Youyeetoo K1 Is a Palm-Sized Mini PC With a Swappable N100 Module
The $210 Youyeetoo K1 mini PC puts its Intel N100 on a removable processor module that slots into a carrier board, making the CPU theoretically upgradeable.
A Mini PC That Treats Its Processor Like a Cartridge
The mini PC world is full of clever little boxes, but every now and then one does something that makes you sit up. The Youyeetoo K1, detailed on June 11, is exactly that kind of machine. Instead of soldering the processor permanently to the mainboard the way nearly every small-form-factor PC does, the K1 puts the CPU on a removable module that slots into a separate carrier board — installed roughly the way you'd seat a stick of RAM. For a category where upgrades usually mean "buy a whole new unit," that's a genuinely interesting idea.
Youyeetoo K1 Specifications and Modular Design
The heart of the design is the split between two boards. The processor lives on a compact 82 x 71 mm module, which drops into a larger 134 x 92 mm carrier board. That separation is what makes the CPU theoretically swappable down the line — replace the module, keep the carrier and its I/O. It's a refreshing take on the modular computing philosophy that the maker community has long championed.

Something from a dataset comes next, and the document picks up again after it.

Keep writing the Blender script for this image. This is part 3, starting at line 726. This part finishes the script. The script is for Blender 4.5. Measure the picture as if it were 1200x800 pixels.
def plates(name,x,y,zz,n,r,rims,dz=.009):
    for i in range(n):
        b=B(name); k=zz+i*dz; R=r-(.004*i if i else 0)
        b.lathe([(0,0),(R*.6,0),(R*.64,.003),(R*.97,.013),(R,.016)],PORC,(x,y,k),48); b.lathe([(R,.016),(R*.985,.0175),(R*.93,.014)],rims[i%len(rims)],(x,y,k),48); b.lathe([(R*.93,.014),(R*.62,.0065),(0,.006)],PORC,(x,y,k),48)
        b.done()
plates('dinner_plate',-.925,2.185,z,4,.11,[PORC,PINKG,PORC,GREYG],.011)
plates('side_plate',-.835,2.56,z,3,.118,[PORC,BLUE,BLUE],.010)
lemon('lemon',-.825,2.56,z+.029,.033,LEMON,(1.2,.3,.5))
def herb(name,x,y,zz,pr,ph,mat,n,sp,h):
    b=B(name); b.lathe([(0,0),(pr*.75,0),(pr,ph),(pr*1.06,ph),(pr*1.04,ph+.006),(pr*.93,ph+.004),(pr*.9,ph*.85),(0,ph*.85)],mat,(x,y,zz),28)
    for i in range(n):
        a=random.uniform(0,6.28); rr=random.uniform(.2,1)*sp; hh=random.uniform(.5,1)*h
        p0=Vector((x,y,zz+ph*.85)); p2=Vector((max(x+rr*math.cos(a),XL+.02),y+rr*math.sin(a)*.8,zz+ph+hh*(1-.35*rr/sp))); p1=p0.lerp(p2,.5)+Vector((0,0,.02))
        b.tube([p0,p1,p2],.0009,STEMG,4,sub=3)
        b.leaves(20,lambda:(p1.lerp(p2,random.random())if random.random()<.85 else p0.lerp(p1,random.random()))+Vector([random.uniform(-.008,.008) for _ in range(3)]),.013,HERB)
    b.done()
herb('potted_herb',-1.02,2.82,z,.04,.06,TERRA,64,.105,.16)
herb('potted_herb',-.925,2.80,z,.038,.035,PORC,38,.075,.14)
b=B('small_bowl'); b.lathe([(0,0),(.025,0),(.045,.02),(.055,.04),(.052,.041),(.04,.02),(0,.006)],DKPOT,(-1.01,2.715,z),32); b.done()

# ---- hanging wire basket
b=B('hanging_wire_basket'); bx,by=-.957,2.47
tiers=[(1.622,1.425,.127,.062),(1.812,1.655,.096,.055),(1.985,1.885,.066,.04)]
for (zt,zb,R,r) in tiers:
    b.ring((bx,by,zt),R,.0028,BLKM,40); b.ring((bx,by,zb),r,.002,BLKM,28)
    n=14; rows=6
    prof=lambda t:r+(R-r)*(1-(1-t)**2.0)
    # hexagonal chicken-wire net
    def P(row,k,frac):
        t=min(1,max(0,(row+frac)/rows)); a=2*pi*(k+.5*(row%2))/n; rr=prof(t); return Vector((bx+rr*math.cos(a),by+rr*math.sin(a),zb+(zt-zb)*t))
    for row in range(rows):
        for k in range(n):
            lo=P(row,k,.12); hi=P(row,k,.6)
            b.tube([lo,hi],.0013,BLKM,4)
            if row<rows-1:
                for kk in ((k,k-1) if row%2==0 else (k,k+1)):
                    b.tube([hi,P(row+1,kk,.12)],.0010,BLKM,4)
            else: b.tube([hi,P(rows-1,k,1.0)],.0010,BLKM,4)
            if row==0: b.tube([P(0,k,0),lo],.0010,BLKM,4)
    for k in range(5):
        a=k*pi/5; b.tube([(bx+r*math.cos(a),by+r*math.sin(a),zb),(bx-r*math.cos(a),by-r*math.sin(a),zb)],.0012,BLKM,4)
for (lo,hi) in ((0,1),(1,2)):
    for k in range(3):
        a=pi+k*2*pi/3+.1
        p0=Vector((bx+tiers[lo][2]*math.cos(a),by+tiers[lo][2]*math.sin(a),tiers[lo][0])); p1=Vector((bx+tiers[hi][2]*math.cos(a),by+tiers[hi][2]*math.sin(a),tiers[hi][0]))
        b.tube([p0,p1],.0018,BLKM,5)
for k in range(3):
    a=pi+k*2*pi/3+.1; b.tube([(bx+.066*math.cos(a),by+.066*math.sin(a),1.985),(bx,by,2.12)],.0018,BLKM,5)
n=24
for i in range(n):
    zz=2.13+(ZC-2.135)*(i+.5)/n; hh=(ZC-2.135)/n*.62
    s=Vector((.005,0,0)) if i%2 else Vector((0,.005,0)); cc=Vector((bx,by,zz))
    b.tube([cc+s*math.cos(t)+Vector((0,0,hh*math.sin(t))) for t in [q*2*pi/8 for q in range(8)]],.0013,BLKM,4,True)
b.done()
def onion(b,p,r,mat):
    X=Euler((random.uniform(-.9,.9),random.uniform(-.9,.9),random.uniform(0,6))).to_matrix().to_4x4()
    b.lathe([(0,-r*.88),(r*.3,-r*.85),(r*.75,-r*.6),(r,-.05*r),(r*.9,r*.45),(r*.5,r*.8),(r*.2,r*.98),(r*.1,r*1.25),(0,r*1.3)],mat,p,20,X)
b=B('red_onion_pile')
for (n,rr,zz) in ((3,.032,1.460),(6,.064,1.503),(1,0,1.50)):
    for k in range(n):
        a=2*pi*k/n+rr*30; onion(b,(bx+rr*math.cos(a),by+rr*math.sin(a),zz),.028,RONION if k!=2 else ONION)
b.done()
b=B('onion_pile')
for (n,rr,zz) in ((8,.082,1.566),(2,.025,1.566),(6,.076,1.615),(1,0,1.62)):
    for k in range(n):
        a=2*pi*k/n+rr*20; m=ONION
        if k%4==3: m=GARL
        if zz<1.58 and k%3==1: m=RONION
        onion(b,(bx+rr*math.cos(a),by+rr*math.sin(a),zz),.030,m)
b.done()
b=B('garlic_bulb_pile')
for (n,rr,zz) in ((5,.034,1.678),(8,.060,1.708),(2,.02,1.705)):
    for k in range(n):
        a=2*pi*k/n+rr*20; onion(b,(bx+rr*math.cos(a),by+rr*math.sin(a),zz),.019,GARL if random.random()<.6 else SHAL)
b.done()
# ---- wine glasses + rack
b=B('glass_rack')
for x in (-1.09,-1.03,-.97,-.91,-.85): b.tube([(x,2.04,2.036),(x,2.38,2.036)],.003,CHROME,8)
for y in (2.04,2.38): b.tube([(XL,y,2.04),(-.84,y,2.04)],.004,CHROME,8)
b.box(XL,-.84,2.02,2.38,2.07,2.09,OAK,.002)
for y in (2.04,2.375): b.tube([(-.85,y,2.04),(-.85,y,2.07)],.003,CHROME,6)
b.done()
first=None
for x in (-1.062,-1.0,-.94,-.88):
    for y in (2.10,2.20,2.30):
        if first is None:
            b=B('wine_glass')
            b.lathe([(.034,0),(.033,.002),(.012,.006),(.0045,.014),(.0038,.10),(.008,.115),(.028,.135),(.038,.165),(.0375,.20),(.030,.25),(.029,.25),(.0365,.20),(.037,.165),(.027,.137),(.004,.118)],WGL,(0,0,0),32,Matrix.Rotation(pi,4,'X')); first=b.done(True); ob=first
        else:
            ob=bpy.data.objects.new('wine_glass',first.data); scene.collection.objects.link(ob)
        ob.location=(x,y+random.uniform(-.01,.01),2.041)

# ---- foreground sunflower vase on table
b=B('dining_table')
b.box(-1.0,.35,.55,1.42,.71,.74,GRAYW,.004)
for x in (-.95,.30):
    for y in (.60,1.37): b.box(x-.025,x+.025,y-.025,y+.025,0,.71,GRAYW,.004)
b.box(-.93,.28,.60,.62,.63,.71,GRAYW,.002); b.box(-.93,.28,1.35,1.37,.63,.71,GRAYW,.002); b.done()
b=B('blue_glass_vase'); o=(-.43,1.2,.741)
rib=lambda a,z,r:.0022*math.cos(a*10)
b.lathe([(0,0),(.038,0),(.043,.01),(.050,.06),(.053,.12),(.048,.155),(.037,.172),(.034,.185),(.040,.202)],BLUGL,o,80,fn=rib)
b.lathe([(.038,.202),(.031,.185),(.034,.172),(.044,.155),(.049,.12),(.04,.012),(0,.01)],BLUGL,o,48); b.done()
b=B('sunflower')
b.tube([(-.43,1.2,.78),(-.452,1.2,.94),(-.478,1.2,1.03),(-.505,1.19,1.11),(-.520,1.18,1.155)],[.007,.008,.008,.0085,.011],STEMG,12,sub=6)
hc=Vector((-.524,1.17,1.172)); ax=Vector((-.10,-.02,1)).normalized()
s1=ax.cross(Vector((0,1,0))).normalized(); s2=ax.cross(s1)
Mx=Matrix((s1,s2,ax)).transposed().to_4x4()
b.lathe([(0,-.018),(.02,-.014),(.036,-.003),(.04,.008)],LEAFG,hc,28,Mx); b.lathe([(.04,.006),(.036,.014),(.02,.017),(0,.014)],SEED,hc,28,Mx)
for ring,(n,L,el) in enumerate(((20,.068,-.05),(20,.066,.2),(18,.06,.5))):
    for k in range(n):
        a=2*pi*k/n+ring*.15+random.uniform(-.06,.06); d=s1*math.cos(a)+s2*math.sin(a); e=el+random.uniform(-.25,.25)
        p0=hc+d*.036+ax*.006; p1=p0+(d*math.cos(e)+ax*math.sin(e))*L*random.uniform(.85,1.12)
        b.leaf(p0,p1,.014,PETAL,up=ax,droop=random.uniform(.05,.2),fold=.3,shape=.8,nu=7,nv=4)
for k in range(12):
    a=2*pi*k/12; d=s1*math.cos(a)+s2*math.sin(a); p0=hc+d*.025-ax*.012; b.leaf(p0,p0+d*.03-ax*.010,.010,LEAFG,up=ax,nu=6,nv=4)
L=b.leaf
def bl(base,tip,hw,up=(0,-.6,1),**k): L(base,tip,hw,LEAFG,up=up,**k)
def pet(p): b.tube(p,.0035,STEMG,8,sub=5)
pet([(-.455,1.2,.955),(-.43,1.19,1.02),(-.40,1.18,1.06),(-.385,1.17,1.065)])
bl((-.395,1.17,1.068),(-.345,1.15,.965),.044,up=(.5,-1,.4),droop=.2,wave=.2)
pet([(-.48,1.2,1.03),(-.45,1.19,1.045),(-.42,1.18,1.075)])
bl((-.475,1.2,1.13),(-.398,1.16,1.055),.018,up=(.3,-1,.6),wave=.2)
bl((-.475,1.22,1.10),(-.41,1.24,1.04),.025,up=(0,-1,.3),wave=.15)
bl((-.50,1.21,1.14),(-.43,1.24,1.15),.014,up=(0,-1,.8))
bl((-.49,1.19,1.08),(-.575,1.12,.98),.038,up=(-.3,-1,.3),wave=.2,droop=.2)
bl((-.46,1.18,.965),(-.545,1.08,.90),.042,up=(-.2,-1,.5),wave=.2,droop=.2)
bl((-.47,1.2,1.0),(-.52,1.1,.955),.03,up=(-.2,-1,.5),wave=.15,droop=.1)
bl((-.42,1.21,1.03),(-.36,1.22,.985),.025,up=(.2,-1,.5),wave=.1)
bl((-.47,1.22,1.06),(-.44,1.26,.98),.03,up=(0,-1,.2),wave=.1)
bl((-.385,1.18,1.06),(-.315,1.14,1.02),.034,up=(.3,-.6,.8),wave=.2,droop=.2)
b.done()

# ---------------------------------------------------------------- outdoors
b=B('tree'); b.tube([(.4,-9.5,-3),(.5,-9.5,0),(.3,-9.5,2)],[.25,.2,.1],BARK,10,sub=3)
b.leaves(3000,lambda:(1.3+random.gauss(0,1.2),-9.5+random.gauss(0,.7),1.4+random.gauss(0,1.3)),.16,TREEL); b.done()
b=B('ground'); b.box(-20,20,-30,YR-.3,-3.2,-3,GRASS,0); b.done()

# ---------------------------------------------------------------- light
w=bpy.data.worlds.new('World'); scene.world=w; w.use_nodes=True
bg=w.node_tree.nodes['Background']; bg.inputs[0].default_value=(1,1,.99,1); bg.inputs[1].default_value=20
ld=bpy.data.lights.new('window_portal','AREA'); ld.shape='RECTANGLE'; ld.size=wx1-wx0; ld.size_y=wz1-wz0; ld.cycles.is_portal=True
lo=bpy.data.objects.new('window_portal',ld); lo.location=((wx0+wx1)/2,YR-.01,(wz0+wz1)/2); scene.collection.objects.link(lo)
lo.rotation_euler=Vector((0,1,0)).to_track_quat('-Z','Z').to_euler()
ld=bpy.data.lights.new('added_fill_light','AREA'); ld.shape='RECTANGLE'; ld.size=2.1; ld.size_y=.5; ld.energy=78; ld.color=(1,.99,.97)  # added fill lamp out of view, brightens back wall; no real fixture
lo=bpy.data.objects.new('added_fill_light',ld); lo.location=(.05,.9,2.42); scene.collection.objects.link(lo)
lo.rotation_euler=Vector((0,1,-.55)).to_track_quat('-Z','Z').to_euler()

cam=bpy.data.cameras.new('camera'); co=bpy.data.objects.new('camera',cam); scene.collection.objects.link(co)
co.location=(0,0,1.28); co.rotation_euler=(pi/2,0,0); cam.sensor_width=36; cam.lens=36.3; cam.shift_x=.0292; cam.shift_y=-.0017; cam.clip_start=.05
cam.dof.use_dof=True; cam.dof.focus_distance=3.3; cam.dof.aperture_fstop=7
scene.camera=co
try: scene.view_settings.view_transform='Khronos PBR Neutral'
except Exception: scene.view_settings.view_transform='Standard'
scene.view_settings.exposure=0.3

The base configuration pairs an Intel N100 quad-core with 8GB of LPDDR5 and 128GB of eMMC for $210, while a step-up build with 16GB of RAM and 256GB of storage runs $260. The N100 remains a sweet-spot chip for low-power, always-on duty: efficient enough to run fanless-class workloads, capable enough to handle a home server, light desktop, or self-hosted services.
Connectivity and Storage Options
For such a small board, the I/O is generous. The K1 offers dual Gigabit Ethernet, which immediately makes it appealing as a compact router, firewall, or network appliance, plus HDMI output and USB ports. Storage is flexible too — beyond the onboard eMMC, there are options spanning SATA and NVMe, along with M.2 expansion. That mix means you can start with the boot storage you have and grow into faster NVMe later.
Why a Replaceable Processor Module Matters
Let's be precise about the claim: "theoretically upgradeable" depends on Youyeetoo offering future modules that fit the same carrier, and that ecosystem doesn't exist yet. But the engineering direction is the part worth celebrating. The single biggest source of e-waste in small computers is that a perfectly good chassis, ports, and storage get tossed because the soldered CPU aged out. A socketed-module approach points toward a world where you refresh the compute and keep everything else.
For tinkerers and homelab builders, the Youyeetoo K1 is a reminder that the SBC and mini PC space still has room for fresh thinking. Even as a first step, a palm-sized x86 box with a removable processor module and dual Ethernet for $210 is the kind of experiment this community loves to see.